No primeiro toque na bola, Lucca driblou um zagueiro e caiu de um jeito meio estranho, revelando que ainda não tem a musculatura ideal para os profissionais. Mas conseguiu um escanteio, aos trancos e barrancos. Nessa fase da vida, tudo é aos trancos e barrancos: o primeiro beijo, a primeira vez, o primeiro boletim… e, ao que parece, o primeiro escanteio. O lance inaugural de Lucca como profissional do São Paulo foi só uma prévia do que faria cinco minutos depois. E já que estamos falando da passagem do tempo, o que são 5 minutos num jogo de futebol? O que pode acontecer em 300 segundos quando se disputa uma partida importante de Libertadores? Ninguém sabe, ninguém nunca saberá.

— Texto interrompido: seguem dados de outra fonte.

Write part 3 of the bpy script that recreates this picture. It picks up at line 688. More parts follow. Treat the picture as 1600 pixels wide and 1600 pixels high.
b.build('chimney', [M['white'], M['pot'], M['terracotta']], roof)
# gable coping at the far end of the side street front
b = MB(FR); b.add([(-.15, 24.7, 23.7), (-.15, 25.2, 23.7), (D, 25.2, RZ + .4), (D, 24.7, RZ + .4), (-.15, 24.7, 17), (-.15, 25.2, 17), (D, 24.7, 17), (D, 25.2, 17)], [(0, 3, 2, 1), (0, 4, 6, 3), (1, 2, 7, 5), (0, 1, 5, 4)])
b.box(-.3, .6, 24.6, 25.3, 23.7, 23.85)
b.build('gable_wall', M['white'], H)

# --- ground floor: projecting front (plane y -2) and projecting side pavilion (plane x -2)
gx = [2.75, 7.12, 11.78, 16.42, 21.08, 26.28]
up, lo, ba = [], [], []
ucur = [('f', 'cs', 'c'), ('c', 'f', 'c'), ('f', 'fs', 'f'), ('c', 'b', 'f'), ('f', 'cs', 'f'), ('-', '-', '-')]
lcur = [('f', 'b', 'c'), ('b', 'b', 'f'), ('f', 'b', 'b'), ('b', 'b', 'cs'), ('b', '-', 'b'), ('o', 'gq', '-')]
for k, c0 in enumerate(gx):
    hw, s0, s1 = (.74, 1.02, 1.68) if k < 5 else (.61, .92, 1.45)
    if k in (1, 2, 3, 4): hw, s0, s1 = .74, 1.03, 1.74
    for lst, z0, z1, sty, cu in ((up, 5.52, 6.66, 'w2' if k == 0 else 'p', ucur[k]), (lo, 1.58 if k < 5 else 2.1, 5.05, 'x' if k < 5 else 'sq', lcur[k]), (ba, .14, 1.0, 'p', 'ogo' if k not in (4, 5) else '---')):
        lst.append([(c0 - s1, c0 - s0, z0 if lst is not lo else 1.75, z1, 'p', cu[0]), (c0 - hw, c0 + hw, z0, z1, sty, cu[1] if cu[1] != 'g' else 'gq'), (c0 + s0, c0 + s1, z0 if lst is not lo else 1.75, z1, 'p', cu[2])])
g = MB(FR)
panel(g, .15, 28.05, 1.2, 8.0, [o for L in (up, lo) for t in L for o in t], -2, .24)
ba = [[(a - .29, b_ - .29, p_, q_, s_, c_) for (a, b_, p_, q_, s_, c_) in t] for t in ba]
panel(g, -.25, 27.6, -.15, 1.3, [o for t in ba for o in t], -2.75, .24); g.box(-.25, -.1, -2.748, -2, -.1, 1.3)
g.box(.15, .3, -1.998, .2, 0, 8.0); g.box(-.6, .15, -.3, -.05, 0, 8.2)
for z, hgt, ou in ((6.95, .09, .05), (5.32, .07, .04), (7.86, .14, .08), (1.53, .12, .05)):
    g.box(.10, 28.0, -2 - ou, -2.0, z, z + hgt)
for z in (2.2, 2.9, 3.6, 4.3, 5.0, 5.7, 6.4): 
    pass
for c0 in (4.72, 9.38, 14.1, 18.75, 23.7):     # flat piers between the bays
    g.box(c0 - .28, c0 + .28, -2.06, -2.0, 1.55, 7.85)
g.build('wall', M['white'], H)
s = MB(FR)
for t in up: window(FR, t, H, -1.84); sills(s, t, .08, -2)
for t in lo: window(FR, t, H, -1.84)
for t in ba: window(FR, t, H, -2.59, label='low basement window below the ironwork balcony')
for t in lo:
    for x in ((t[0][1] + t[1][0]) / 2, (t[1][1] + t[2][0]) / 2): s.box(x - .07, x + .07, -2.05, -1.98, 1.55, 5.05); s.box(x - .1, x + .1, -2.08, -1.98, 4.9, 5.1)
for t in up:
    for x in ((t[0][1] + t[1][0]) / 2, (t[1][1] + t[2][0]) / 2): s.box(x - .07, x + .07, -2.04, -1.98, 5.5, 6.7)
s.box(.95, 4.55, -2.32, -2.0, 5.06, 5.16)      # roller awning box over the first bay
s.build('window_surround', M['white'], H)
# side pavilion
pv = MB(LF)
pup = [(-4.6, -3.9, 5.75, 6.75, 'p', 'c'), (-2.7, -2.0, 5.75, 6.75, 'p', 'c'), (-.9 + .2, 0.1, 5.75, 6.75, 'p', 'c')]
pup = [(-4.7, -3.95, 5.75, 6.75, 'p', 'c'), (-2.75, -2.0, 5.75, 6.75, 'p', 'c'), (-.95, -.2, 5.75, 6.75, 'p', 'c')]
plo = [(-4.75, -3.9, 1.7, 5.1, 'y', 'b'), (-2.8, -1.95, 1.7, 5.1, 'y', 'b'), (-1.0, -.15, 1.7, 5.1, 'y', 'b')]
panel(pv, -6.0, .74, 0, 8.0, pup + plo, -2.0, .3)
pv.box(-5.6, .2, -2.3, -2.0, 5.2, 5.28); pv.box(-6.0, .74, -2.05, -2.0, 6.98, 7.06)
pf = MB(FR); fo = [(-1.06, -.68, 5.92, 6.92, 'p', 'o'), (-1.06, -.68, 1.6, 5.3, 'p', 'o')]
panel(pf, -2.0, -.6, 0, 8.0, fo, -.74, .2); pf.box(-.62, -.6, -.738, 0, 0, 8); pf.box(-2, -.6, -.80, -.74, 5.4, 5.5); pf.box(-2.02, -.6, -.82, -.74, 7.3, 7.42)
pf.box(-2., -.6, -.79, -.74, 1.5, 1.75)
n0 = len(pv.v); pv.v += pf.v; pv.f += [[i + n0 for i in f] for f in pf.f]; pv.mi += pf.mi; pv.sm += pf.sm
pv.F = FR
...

Li um artigo científico outro dia que dizia que a vida "passa mais devagar" quando somos mais jovens porque na infância e na adolescência estamos experimentando coisas pela primeira vez o tempo inteiro; estamos descobrindo o mundo. E, nesse processo, nosso cérebro leva mais tempo para assimilar os estímulos todos, provocando a sensação de que a vida demora mais. Quando crescemos e somos engolidos pela rotina do trabalho e do mundo corporativo, o tempo voa. Justamente porque o cérebro já automatizou a maioria das coisas que nos atravessam: o despertador, o metrô, o crachá, o restaurante por quilo, a planilha de Excel.
Pepe Mujica, um dos maiores seres humanos de todos os tempos e que nos deixou essa semana, nos ensinou que "triunfar não é ganhar; triunfar é se levantar todas as vezes que caímos." Lucca caiu no primeiro drible. Lucca fez o gol no segundo. Mujica também disse que "a única coisa que não se pode comprar é a vida." Por isso, o que Lucca viveu ontem não tem preço. Não existe nenhum são-paulino que não tenha sonhado em viver o que esse moleque viveu ontem. Quando gritaram o nome dele na arquibancada, pela coincidência do nome eu fiquei emocionado. Lembrei dos meus 17 anos, quando eu queria ter meu nome gritado no Morumbi enquanto o São Paulo era tricampeão brasileiro e metia medo em todo mundo. Hoje ainda somos respeitados, evidente, mas os tempos mudaram.
Lucca jamais vai se esquecer do que aconteceu ontem. Classificou o time do coração porque foi o que um adolescente tem que ser: teimoso, irresponsável, desobediente. Se duas vezes quase entrou em campo, mas teve que voltar pro banco, era porque seu destino estava desenhado para essa quarta-feira. Sua estreia teria que ser assim, para que sua primeira memória jogando pelos adultos do São Paulo tivesse esse capítulo. Os filhos e os netos do Lucca vão ouvir essa história. Serão adolescentes orgulhosos do avô.
O eleito herói do jogo tem mais espinhas na cara do que jogos como profissional. E o futebol, este velho cada vez mais cínico e carrancudo, rejuvenesce quando um adolescente desafia a lógica e faz coisa de gente grande.
Ontem, Lucca transformou a noite de Libertadores em noite de liberdade.
Azar do Libertad.
*Lucca Bopp é escritor e comentarista.